## TASK PROMPT
Would you extract the whole listing below and retype it exactly?

--- SUPPLIED MATERIAL ---

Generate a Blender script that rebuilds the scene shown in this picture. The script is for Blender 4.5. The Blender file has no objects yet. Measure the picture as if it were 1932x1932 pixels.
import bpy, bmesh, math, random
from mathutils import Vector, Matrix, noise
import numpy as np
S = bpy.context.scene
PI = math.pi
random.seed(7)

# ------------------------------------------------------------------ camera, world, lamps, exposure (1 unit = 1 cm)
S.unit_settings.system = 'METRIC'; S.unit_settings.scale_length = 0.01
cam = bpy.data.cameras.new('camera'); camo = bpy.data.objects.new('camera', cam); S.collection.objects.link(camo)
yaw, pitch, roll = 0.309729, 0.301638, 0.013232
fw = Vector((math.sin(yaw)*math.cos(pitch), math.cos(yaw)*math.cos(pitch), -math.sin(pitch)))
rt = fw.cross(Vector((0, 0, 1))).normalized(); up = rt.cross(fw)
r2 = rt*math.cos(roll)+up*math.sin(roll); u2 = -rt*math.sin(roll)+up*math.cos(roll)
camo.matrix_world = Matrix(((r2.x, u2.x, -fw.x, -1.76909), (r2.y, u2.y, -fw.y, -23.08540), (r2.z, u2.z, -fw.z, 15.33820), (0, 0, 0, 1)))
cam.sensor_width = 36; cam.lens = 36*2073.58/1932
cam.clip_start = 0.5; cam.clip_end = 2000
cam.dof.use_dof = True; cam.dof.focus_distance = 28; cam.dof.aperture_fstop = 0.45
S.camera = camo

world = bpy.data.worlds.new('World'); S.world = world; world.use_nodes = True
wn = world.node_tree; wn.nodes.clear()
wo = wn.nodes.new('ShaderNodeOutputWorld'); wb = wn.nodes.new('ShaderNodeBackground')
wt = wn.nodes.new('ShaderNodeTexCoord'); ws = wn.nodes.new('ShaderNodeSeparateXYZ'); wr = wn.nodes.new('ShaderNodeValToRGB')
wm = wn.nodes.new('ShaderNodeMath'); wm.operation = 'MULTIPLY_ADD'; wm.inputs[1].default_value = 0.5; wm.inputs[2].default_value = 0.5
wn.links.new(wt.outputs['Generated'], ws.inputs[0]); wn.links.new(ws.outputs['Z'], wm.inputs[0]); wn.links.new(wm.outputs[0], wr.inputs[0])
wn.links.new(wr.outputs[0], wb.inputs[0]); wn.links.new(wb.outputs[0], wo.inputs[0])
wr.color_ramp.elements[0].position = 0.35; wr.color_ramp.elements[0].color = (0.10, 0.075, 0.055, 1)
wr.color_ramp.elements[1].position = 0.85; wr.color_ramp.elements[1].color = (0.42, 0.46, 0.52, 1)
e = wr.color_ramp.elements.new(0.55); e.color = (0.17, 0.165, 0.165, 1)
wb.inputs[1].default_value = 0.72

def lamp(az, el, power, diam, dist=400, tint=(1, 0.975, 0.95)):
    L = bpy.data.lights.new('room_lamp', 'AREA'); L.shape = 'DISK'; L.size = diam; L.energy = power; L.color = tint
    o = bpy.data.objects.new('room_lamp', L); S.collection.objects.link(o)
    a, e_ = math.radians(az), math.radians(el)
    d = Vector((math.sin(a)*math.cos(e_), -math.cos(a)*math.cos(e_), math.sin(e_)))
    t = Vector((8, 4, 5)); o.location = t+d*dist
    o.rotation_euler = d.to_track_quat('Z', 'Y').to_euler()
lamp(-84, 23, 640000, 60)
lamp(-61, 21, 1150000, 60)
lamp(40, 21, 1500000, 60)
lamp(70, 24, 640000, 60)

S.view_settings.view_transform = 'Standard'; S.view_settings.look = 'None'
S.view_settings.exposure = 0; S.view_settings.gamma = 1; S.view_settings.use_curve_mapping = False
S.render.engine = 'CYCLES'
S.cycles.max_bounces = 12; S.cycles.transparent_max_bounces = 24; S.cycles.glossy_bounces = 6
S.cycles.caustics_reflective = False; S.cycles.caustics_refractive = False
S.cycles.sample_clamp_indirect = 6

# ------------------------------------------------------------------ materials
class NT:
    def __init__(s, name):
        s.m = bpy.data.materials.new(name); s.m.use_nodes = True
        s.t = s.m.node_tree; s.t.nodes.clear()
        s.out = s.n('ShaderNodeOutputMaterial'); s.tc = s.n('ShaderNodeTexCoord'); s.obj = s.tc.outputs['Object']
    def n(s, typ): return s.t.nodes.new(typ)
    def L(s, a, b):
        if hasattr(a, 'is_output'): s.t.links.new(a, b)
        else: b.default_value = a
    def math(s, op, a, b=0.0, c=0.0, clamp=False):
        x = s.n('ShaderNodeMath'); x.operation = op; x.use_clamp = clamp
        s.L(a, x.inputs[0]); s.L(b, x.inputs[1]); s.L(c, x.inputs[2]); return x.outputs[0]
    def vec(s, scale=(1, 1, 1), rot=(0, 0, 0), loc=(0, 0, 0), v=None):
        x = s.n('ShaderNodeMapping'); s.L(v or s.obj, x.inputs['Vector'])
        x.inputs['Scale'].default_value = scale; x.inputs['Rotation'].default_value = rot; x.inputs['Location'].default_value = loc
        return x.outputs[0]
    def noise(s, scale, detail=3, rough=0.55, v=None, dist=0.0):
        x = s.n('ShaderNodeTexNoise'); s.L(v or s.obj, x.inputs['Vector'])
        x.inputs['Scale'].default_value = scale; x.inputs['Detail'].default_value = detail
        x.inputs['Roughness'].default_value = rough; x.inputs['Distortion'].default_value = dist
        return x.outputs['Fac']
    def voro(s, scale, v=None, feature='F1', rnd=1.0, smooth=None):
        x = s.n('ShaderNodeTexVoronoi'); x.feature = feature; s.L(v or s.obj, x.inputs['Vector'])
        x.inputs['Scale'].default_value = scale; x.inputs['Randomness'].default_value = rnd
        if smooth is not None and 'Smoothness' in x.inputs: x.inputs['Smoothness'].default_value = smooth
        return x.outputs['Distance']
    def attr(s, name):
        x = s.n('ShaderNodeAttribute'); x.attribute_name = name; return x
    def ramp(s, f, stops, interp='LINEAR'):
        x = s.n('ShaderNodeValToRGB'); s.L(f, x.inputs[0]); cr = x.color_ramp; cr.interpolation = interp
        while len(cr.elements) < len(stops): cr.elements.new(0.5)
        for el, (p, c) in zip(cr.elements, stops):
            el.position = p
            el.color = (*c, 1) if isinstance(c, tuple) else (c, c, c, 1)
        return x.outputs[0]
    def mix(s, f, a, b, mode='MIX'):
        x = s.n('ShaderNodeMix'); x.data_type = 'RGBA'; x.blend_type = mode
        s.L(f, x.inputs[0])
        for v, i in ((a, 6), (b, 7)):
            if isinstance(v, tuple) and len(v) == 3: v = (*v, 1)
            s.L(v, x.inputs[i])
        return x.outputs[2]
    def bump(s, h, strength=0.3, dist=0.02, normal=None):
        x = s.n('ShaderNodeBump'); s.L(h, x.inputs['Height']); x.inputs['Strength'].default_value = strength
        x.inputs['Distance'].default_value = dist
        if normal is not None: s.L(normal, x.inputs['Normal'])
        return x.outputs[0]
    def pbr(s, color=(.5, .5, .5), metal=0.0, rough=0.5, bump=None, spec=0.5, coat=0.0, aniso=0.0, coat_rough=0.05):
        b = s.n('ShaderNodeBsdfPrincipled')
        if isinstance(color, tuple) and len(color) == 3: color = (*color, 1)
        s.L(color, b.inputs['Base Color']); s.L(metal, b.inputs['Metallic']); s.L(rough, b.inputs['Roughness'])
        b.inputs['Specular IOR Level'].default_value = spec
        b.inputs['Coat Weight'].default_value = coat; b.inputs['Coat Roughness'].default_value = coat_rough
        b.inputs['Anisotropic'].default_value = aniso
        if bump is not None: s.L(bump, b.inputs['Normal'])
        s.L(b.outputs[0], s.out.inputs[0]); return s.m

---

## FINAL RESULT
Generate a Blender script that rebuilds the scene shown in this picture. The script is for Blender 4.5. The Blender file has no objects yet. Measure the picture as if it were 1932x1932 pixels.
import bpy, bmesh, math, random
from mathutils import Vector, Matrix, noise
import numpy as np
S = bpy.context.scene
PI = math.pi
random.seed(7)

# ------------------------------------------------------------------ camera, world, lamps, exposure (1 unit = 1 cm)
S.unit_settings.system = 'METRIC'; S.unit_settings.scale_length = 0.01
cam = bpy.data.cameras.new('camera'); camo = bpy.data.objects.new('camera', cam); S.collection.objects.link(camo)
yaw, pitch, roll = 0.309729, 0.301638, 0.013232
fw = Vector((math.sin(yaw)*math.cos(pitch), math.cos(yaw)*math.cos(pitch), -math.sin(pitch)))
rt = fw.cross(Vector((0, 0, 1))).normalized(); up = rt.cross(fw)
r2 = rt*math.cos(roll)+up*math.sin(roll); u2 = -rt*math.sin(roll)+up*math.cos(roll)
camo.matrix_world = Matrix(((r2.x, u2.x, -fw.x, -1.76909), (r2.y, u2.y, -fw.y, -23.08540), (r2.z, u2.z, -fw.z, 15.33820), (0, 0, 0, 1)))
cam.sensor_width = 36; cam.lens = 36*2073.58/1932
cam.clip_start = 0.5; cam.clip_end = 2000
cam.dof.use_dof = True; cam.dof.focus_distance = 28; cam.dof.aperture_fstop = 0.45
S.camera = camo

world = bpy.data.worlds.new('World'); S.world = world; world.use_nodes = True
wn = world.node_tree; wn.nodes.clear()
wo = wn.nodes.new('ShaderNodeOutputWorld'); wb = wn.nodes.new('ShaderNodeBackground')
wt = wn.nodes.new('ShaderNodeTexCoord'); ws = wn.nodes.new('ShaderNodeSeparateXYZ'); wr = wn.nodes.new('ShaderNodeValToRGB')
wm = wn.nodes.new('ShaderNodeMath'); wm.operation = 'MULTIPLY_ADD'; wm.inputs[1].default_value = 0.5; wm.inputs[2].default_value = 0.5
wn.links.new(wt.outputs['Generated'], ws.inputs[0]); wn.links.new(ws.outputs['Z'], wm.inputs[0]); wn.links.new(wm.outputs[0], wr.inputs[0])
wn.links.new(wr.outputs[0], wb.inputs[0]); wn.links.new(wb.outputs[0], wo.inputs[0])
wr.color_ramp.elements[0].position = 0.35; wr.color_ramp.elements[0].color = (0.10, 0.075, 0.055, 1)
wr.color_ramp.elements[1].position = 0.85; wr.color_ramp.elements[1].color = (0.42, 0.46, 0.52, 1)
e = wr.color_ramp.elements.new(0.55); e.color = (0.17, 0.165, 0.165, 1)
wb.inputs[1].default_value = 0.72

def lamp(az, el, power, diam, dist=400, tint=(1, 0.975, 0.95)):
    L = bpy.data.lights.new('room_lamp', 'AREA'); L.shape = 'DISK'; L.size = diam; L.energy = power; L.color = tint
    o = bpy.data.objects.new('room_lamp', L); S.collection.objects.link(o)
    a, e_ = math.radians(az), math.radians(el)
    d = Vector((math.sin(a)*math.cos(e_), -math.cos(a)*math.cos(e_), math.sin(e_)))
    t = Vector((8, 4, 5)); o.location = t+d*dist
    o.rotation_euler = d.to_track_quat('Z', 'Y').to_euler()
lamp(-84, 23, 640000, 60)
lamp(-61, 21, 1150000, 60)
lamp(40, 21, 1500000, 60)
lamp(70, 24, 640000, 60)

S.view_settings.view_transform = 'Standard'; S.view_settings.look = 'None'
S.view_settings.exposure = 0; S.view_settings.gamma = 1; S.view_settings.use_curve_mapping = False
S.render.engine = 'CYCLES'
S.cycles.max_bounces = 12; S.cycles.transparent_max_bounces = 24; S.cycles.glossy_bounces = 6
S.cycles.caustics_reflective = False; S.cycles.caustics_refractive = False
S.cycles.sample_clamp_indirect = 6

# ------------------------------------------------------------------ materials
class NT:
    def __init__(s, name):
        s.m = bpy.data.materials.new(name); s.m.use_nodes = True
        s.t = s.m.node_tree; s.t.nodes.clear()
        s.out = s.n('ShaderNodeOutputMaterial'); s.tc = s.n('ShaderNodeTexCoord'); s.obj = s.tc.outputs['Object']
    def n(s, typ): return s.t.nodes.new(typ)
    def L(s, a, b):
        if hasattr(a, 'is_output'): s.t.links.new(a, b)
        else: b.default_value = a
    def math(s, op, a, b=0.0, c=0.0, clamp=False):
        x = s.n('ShaderNodeMath'); x.operation = op; x.use_clamp = clamp
        s.L(a, x.inputs[0]); s.L(b, x.inputs[1]); s.L(c, x.inputs[2]); return x.outputs[0]
    def vec(s, scale=(1, 1, 1), rot=(0, 0, 0), loc=(0, 0, 0), v=None):
        x = s.n('ShaderNodeMapping'); s.L(v or s.obj, x.inputs['Vector'])
        x.inputs['Scale'].default_value = scale; x.inputs['Rotation'].default_value = rot; x.inputs['Location'].default_value = loc
        return x.outputs[0]
    def noise(s, scale, detail=3, rough=0.55, v=None, dist=0.0):
        x = s.n('ShaderNodeTexNoise'); s.L(v or s.obj, x.inputs['Vector'])
        x.inputs['Scale'].default_value = scale; x.inputs['Detail'].default_value = detail
        x.inputs['Roughness'].default_value = rough; x.inputs['Distortion'].default_value = dist
        return x.outputs['Fac']
    def voro(s, scale, v=None, feature='F1', rnd=1.0, smooth=None):
        x = s.n('ShaderNodeTexVoronoi'); x.feature = feature; s.L(v or s.obj, x.inputs['Vector'])
        x.inputs['Scale'].default_value = scale; x.inputs['Randomness'].default_value = rnd
        if smooth is not None and 'Smoothness' in x.inputs: x.inputs['Smoothness'].default_value = smooth
        return x.outputs['Distance']
    def attr(s, name):
        x = s.n('ShaderNodeAttribute'); x.attribute_name = name; return x
    def ramp(s, f, stops, interp='LINEAR'):
        x = s.n('ShaderNodeValToRGB'); s.L(f, x.inputs[0]); cr = x.color_ramp; cr.interpolation = interp
        while len(cr.elements) < len(stops): cr.elements.new(0.5)
        for el, (p, c) in zip(cr.elements, stops):
            el.position = p
            el.color = (*c, 1) if isinstance(c, tuple) else (c, c, c, 1)
        return x.outputs[0]
    def mix(s, f, a, b, mode='MIX'):
        x = s.n('ShaderNodeMix'); x.data_type = 'RGBA'; x.blend_type = mode
        s.L(f, x.inputs[0])
        for v, i in ((a, 6), (b, 7)):
            if isinstance(v, tuple) and len(v) == 3: v = (*v, 1)
            s.L(v, x.inputs[i])
        return x.outputs[2]
    def bump(s, h, strength=0.3, dist=0.02, normal=None):
        x = s.n('ShaderNodeBump'); s.L(h, x.inputs['Height']); x.inputs['Strength'].default_value = strength
        x.inputs['Distance'].default_value = dist
        if normal is not None: s.L(normal, x.inputs['Normal'])
        return x.outputs[0]
    def pbr(s, color=(.5, .5, .5), metal=0.0, rough=0.5, bump=None, spec=0.5, coat=0.0, aniso=0.0, coat_rough=0.05):
        b = s.n('ShaderNodeBsdfPrincipled')
        if isinstance(color, tuple) and len(color) == 3: color = (*color, 1)
        s.L(color, b.inputs['Base Color']); s.L(metal, b.inputs['Metallic']); s.L(rough, b.inputs['Roughness'])
        b.inputs['Specular IOR Level'].default_value = spec
        b.inputs['Coat Weight'].default_value = coat; b.inputs['Coat Roughness'].default_value = coat_rough
        b.inputs['Anisotropic'].default_value = aniso
        if bump is not None: s.L(bump, b.inputs['Normal'])
        s.L(b.outputs[0], s.out.inputs[0]); return s.m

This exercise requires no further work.